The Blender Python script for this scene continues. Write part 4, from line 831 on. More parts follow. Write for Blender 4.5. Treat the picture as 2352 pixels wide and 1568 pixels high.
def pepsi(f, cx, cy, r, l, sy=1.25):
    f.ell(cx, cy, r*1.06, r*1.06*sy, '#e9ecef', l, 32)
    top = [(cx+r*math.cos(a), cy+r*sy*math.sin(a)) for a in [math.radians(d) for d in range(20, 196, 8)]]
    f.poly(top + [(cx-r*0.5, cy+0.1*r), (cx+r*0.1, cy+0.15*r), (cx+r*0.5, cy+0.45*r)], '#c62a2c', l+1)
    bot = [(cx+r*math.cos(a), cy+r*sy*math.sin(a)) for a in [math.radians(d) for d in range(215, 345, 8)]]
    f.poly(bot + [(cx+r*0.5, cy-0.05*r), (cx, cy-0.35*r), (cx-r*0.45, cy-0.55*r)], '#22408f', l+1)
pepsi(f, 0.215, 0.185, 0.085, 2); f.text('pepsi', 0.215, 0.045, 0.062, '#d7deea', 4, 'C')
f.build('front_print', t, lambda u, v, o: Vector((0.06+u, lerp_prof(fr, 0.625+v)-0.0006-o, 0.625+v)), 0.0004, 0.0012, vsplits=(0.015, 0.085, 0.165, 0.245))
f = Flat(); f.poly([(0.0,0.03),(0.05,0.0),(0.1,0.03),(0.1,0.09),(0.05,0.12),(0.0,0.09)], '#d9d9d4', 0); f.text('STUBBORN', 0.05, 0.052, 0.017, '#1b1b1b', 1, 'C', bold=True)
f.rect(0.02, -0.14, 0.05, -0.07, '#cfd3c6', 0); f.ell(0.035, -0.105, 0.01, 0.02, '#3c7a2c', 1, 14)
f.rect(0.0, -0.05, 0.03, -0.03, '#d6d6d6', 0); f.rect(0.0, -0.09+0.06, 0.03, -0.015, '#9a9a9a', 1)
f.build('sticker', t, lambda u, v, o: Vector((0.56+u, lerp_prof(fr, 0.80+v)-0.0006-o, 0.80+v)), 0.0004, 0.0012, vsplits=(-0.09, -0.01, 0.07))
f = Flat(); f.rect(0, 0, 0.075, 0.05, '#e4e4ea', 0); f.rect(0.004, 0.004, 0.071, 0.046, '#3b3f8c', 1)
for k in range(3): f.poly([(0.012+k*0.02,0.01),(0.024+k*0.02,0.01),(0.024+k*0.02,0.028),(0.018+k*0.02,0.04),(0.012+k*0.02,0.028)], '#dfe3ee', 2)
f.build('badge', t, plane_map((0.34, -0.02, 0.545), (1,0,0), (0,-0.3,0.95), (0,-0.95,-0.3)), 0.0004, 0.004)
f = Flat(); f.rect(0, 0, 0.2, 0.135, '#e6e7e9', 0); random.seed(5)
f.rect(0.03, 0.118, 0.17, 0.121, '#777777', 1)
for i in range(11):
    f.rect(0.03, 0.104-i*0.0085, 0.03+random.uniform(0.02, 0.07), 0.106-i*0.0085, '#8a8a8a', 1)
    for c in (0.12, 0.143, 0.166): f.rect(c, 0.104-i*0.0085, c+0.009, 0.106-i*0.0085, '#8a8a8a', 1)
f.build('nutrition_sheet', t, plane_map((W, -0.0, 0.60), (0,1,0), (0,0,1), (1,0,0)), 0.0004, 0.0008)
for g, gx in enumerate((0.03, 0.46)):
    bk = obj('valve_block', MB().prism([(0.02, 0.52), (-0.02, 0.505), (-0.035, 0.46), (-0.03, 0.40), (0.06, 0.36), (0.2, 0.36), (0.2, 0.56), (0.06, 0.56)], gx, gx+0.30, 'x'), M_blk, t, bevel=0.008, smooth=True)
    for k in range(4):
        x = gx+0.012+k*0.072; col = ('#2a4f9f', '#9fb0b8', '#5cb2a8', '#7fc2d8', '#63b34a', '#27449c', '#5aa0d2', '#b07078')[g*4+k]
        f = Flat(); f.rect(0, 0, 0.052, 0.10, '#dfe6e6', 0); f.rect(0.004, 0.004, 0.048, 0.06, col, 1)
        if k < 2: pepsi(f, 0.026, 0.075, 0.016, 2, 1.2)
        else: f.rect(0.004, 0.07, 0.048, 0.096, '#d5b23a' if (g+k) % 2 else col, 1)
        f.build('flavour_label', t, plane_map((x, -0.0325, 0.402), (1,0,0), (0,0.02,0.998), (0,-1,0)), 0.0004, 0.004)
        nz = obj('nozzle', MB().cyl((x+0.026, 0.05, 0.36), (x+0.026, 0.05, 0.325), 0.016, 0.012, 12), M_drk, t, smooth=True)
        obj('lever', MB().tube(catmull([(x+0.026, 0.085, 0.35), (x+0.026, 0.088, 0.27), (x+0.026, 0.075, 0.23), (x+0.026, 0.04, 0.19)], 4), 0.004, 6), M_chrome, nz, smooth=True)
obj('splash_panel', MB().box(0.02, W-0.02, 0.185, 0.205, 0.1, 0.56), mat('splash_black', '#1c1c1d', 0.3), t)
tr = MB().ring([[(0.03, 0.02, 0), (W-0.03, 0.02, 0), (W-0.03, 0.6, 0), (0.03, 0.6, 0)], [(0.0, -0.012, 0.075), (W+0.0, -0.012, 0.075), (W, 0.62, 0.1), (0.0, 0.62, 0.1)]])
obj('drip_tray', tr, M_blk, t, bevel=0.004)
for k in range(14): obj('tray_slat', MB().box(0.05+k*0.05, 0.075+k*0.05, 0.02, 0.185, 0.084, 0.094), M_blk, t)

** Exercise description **
Reproduce the whole listing word for word.

** Written solution **
The Blender Python script for this scene continues. Write part 4, from line 831 on. More parts follow. Write for Blender 4.5. Treat the picture as 2352 pixels wide and 1568 pixels high.
def pepsi(f, cx, cy, r, l, sy=1.25):
    f.ell(cx, cy, r*1.06, r*1.06*sy, '#e9ecef', l, 32)
    top = [(cx+r*math.cos(a), cy+r*sy*math.sin(a)) for a in [math.radians(d) for d in range(20, 196, 8)]]
    f.poly(top + [(cx-r*0.5, cy+0.1*r), (cx+r*0.1, cy+0.15*r), (cx+r*0.5, cy+0.45*r)], '#c62a2c', l+1)
    bot = [(cx+r*math.cos(a), cy+r*sy*math.sin(a)) for a in [math.radians(d) for d in range(215, 345, 8)]]
    f.poly(bot + [(cx+r*0.5, cy-0.05*r), (cx, cy-0.35*r), (cx-r*0.45, cy-0.55*r)], '#22408f', l+1)
pepsi(f, 0.215, 0.185, 0.085, 2); f.text('pepsi', 0.215, 0.045, 0.062, '#d7deea', 4, 'C')
f.build('front_print', t, lambda u, v, o: Vector((0.06+u, lerp_prof(fr, 0.625+v)-0.0006-o, 0.625+v)), 0.0004, 0.0012, vsplits=(0.015, 0.085, 0.165, 0.245))
f = Flat(); f.poly([(0.0,0.03),(0.05,0.0),(0.1,0.03),(0.1,0.09),(0.05,0.12),(0.0,0.09)], '#d9d9d4', 0); f.text('STUBBORN', 0.05, 0.052, 0.017, '#1b1b1b', 1, 'C', bold=True)
f.rect(0.02, -0.14, 0.05, -0.07, '#cfd3c6', 0); f.ell(0.035, -0.105, 0.01, 0.02, '#3c7a2c', 1, 14)
f.rect(0.0, -0.05, 0.03, -0.03, '#d6d6d6', 0); f.rect(0.0, -0.09+0.06, 0.03, -0.015, '#9a9a9a', 1)
f.build('sticker', t, lambda u, v, o: Vector((0.56+u, lerp_prof(fr, 0.80+v)-0.0006-o, 0.80+v)), 0.0004, 0.0012, vsplits=(-0.09, -0.01, 0.07))
f = Flat(); f.rect(0, 0, 0.075, 0.05, '#e4e4ea', 0); f.rect(0.004, 0.004, 0.071, 0.046, '#3b3f8c', 1)
for k in range(3): f.poly([(0.012+k*0.02,0.01),(0.024+k*0.02,0.01),(0.024+k*0.02,0.028),(0.018+k*0.02,0.04),(0.012+k*0.02,0.028)], '#dfe3ee', 2)
f.build('badge', t, plane_map((0.34, -0.02, 0.545), (1,0,0), (0,-0.3,0.95), (0,-0.95,-0.3)), 0.0004, 0.004)
f = Flat(); f.rect(0, 0, 0.2, 0.135, '#e6e7e9', 0); random.seed(5)
f.rect(0.03, 0.118, 0.17, 0.121, '#777777', 1)
for i in range(11):
    f.rect(0.03, 0.104-i*0.0085, 0.03+random.uniform(0.02, 0.07), 0.106-i*0.0085, '#8a8a8a', 1)
    for c in (0.12, 0.143, 0.166): f.rect(c, 0.104-i*0.0085, c+0.009, 0.106-i*0.0085, '#8a8a8a', 1)
f.build('nutrition_sheet', t, plane_map((W, -0.0, 0.60), (0,1,0), (0,0,1), (1,0,0)), 0.0004, 0.0008)
for g, gx in enumerate((0.03, 0.46)):
    bk = obj('valve_block', MB().prism([(0.02, 0.52), (-0.02, 0.505), (-0.035, 0.46), (-0.03, 0.40), (0.06, 0.36), (0.2, 0.36), (0.2, 0.56), (0.06, 0.56)], gx, gx+0.30, 'x'), M_blk, t, bevel=0.008, smooth=True)
    for k in range(4):
        x = gx+0.012+k*0.072; col = ('#2a4f9f', '#9fb0b8', '#5cb2a8', '#7fc2d8', '#63b34a', '#27449c', '#5aa0d2', '#b07078')[g*4+k]
        f = Flat(); f.rect(0, 0, 0.052, 0.10, '#dfe6e6', 0); f.rect(0.004, 0.004, 0.048, 0.06, col, 1)
        if k < 2: pepsi(f, 0.026, 0.075, 0.016, 2, 1.2)
        else: f.rect(0.004, 0.07, 0.048, 0.096, '#d5b23a' if (g+k) % 2 else col, 1)
        f.build('flavour_label', t, plane_map((x, -0.0325, 0.402), (1,0,0), (0,0.02,0.998), (0,-1,0)), 0.0004, 0.004)
        nz = obj('nozzle', MB().cyl((x+0.026, 0.05, 0.36), (x+0.026, 0.05, 0.325), 0.016, 0.012, 12), M_drk, t, smooth=True)
        obj('lever', MB().tube(catmull([(x+0.026, 0.085, 0.35), (x+0.026, 0.088, 0.27), (x+0.026, 0.075, 0.23), (x+0.026, 0.04, 0.19)], 4), 0.004, 6), M_chrome, nz, smooth=True)
obj('splash_panel', MB().box(0.02, W-0.02, 0.185, 0.205, 0.1, 0.56), mat('splash_black', '#1c1c1d', 0.3), t)
tr = MB().ring([[(0.03, 0.02, 0), (W-0.03, 0.02, 0), (W-0.03, 0.6, 0), (0.03, 0.6, 0)], [(0.0, -0.012, 0.075), (W+0.0, -0.012, 0.075), (W, 0.62, 0.1), (0.0, 0.62, 0.1)]])
obj('drip_tray', tr, M_blk, t, bevel=0.004)
for k in range(14): obj('tray_slat', MB().box(0.05+k*0.05, 0.075+k*0.05, 0.02, 0.185, 0.084, 0.094), M_blk, t)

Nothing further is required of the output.